I previously worked as a freelancer covering physics research across a range of different subfields. You can find links to all my published writing here. I also maintain a blog called Measuring in Reflection, though I post rather infrequently; in the sidebar on that page you can sign up for my mailing list if you so desire.
From 2017 to 2021 I was a postdoctoral researcher at JILA, a quantum and atomic physics research institute in Boulder, Colorado, where I studied the quantum behavior of (relatively) macroscopic objects and its application to quantum communication networks.
Before that I was a PhD student at Yale, where I conducted an experiment to search for a hypothetical particle that might constitute dark matter.
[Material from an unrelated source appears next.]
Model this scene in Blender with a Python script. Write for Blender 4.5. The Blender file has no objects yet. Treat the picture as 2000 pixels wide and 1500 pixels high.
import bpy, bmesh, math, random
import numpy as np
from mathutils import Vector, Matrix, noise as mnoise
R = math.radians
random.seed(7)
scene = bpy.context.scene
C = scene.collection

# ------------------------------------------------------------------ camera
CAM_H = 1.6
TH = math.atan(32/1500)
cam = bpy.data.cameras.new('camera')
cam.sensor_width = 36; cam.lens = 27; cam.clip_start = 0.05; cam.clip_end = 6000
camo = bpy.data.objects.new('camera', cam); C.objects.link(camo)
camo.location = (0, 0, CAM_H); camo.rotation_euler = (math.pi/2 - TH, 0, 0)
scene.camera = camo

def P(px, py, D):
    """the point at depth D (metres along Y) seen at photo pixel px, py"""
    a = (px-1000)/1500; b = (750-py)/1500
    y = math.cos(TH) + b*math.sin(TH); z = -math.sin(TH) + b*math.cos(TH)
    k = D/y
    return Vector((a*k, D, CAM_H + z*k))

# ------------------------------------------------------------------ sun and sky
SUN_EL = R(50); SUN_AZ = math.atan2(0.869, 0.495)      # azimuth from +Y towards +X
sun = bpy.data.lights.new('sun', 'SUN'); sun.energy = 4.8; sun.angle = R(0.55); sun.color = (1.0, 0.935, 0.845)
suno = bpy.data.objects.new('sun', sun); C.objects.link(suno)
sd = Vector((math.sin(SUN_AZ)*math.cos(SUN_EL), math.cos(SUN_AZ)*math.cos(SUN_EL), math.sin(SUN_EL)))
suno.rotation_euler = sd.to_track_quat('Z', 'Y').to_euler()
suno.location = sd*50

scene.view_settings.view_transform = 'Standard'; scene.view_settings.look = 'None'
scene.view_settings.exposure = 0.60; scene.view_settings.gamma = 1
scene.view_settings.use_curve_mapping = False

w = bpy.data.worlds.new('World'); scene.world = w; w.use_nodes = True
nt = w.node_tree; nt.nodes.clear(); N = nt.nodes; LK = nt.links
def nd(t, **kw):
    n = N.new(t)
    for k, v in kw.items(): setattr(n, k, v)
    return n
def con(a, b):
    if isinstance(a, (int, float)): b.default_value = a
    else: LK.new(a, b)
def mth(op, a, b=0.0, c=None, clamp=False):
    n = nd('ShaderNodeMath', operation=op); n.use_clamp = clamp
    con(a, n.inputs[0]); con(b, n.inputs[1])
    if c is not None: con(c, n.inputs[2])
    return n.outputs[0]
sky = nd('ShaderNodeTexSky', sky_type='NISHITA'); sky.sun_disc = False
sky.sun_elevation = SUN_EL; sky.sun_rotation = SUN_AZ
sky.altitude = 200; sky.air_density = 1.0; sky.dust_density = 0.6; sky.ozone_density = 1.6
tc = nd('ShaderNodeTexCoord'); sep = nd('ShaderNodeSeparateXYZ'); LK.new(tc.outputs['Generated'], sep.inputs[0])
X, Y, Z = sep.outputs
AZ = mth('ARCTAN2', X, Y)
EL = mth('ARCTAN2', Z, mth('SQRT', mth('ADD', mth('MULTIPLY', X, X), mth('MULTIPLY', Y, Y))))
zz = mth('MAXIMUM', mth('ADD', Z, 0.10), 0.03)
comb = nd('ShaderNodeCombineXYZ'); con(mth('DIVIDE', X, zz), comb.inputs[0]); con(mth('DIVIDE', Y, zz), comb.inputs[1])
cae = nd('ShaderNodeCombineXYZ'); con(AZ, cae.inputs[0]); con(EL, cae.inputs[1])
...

My thesis was awarded the 2019 Mitsuyoshi Tanaka Dissertation Award in Experimental Particle Physics. You can read more about my graduate and postdoctoral research here.
Before attending grad school I worked for a year assembling the vacuum system for an experiment called the Holometer at Fermilab, a national particle physics lab in the suburbs of Chicago. If you google the Holometer you will find this picture of young me lying on the floor in an entirely unnecessary lab coat.
I graduated from the University of Chicago in 2011 with a degree in physics after initially thinking I would study history or linguistics. I grew up in Los Angeles and was born in Somerville, Massachusetts.
This concludes your brief reverse-chronological tour of my life. When I’m not writing, I enjoy board games, long walks, reading books, looking at trees, and talking to humans.